Over the years, I’ve had so many ask me how my marriage has lasted as long as it has. We’re getting close to twenty years, and I guess that is more rare than I realize. I think it’s especially surprising to people as my husband and I got together when I was a single mother and we married when we were only 22 years old. I mean, 22 is so young! I know there was a time when that was considered almost old to be getting married, but we live a lot longer now. The truth is, there is no secret. I’d like to say that it’s all from hard work. We’re more in love and dedicated to one another than ever before. And yes, it did take hard work. Almost every day. Some days were more challenging than others, but such is life. And if you’ve any experience whatsoever in being in a relationship, you already know that. But I think a large part of it, something that I’ve always refuted and believed I didn’t have any of, is luck.
I mean, really, think about it. How lucky am I that I fell in love with a kind and generous man? And then add on the luck that he, in turn, fell in love with me. And then add to that, how lucky we are that we are both willing and able to stick it through the really challenging and hard times. We never gave up, nor will we. Each day we choose each other. Yes, that’s work, dedication, passion, determination, commitment, faith, and so many other things. But it’s also good luck.
I’ve seen marriages end. I’ve seen it when one partner gives up and believes there’s no way through. And I’m not going to write anything to the effect of their being wrong. How the heck would I know? I’m not them, nor their partner. But as naive and foolish as it may sound, I believe a couple can get through anything, if they’re willing and able to choose to. The most difficult aspect, in my opinion, is being lucky enough where both partners choose it, and commit to it, together, at the same time. Too often, one is willing, and the other not.
Now, please understand, I know there are situations wherein one person feels they cannot forgive the other. Such things as infidelity, abuse, a breach of trust. I’ve certainly been in such situations. And I left. And it was the right thing, because I knew the transgression would likely be repeated. If you know you’re not with a good person, a person who is good for you, then of course, the relationship should end. I’m not writing about those kinds of relationships. I’m writing about those wherein two good people are together, build a life, and then it goes awry for some reason.
There have been times when I know I’ve been less than good to my husband. I was struggling mentally, emotionally, psychologically, and it affected us, our marriage, our family. I made choices that probably weren’t the best, but he stood by and supported me. He loved me unconditionally through it all, so that I felt safe, loved, able to swim through the strange current to test the waters. And no matter what happened, he was there, whether it was on the shore to receive me, or in a boat to pull me out of the water when I needed it.
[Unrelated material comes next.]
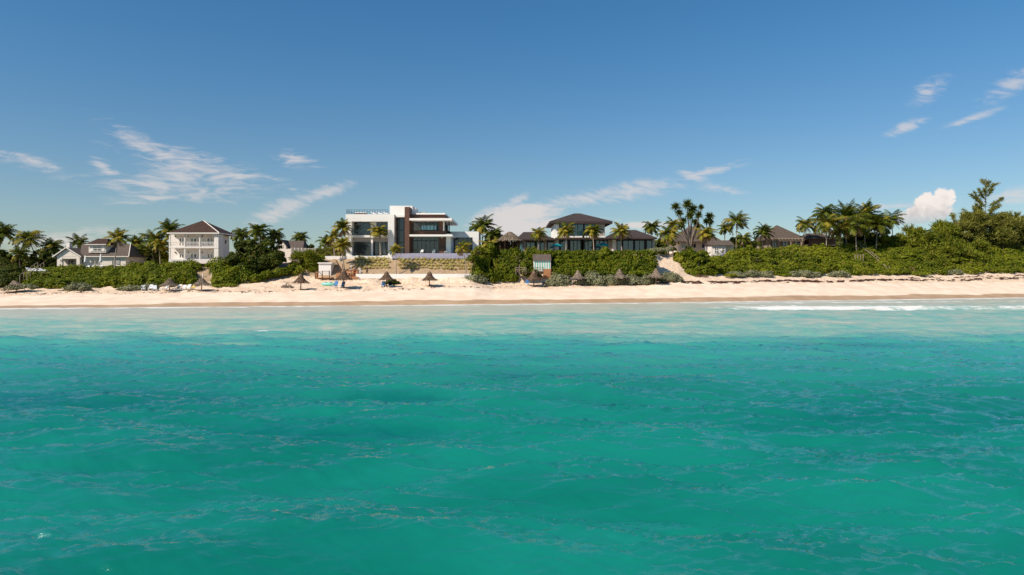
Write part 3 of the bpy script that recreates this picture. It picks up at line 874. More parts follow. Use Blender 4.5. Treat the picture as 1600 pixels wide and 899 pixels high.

He was always there. He is always there. And I am the same for him. He’s also made choices that were questionable at the time. Some of them created friction, maybe even caused some pain, but I remained by his side, loving and supporting him as best I could so that we could both come out in the end together, having learned from it, and gotten stronger.
I guess the trick is knowing when to let go versus staying. Neither myself, nor my husband, have perpetrated any such transgression that we couldn’t forgive. There were most certainly times when I sat and meditated for hours over whether it was time to let go or not? I even blogged about it (Let Go - Jan 2021). But whenever I finally found the nerve to share with him my thoughts and feelings, we would always come back to how much we loved one another and didn’t want to move on, live our lives without the other as our partner. When we continually came back to that, it was clear that we had to do whatever it took to make our way through it. We chose each other. Every time.
I guess, that’s when you know to let go. Or at least, one of the times you’ll know. If you and your partner are talking about your relationship, and they don’t seem to want to choose you. It’s likely not worth staying. Or if, you don’t choose them, it’s time to go.
It’s so awfully sad though, isn’t it? I mean, the joy and elation I feel with my husband when I lie in his arms, knowing he chooses me every single day… there are no words to describe it. But feeling that I matter that much to another person is the absolute best feeling in the world. And it honestly saddens me to think there were, are, and will be, people in the world who might never experience that.
So again I say, how lucky am I?
And it IS luck, because how many people in the world strive for it? How many people believe they have it and then are devastated to realize the opposite? It’s one of the many reasons why divorce is so difficult.
So yes, unconditional love. Consistent support, and constant nurturing. These are some of the ingredients to a happy and healthy relationship. But, so is luck.
I am fortunate to have fared on the good side of luck in love. Huh, I never thought I’d associate good luck with myself. For so many reasons, I believed I was one of those who had a dark cloud above them that I just couldn’t shake off. What an amazing and wonderful realization to finally recognize that I do in fact have good luck. And it’s in love. Which to me is the most important part of living. So what if I never get my music out in the world? So what if my writing never goes beyond this hidden, tiny, corner of the internet as my blog? So what if most of my dreams are never realized? I have real love. I have a true life partner who loves me unconditionally, and chooses me every damn day. That alone is worth getting up, breathing, and living for, every day. I feel so lucky I could burst.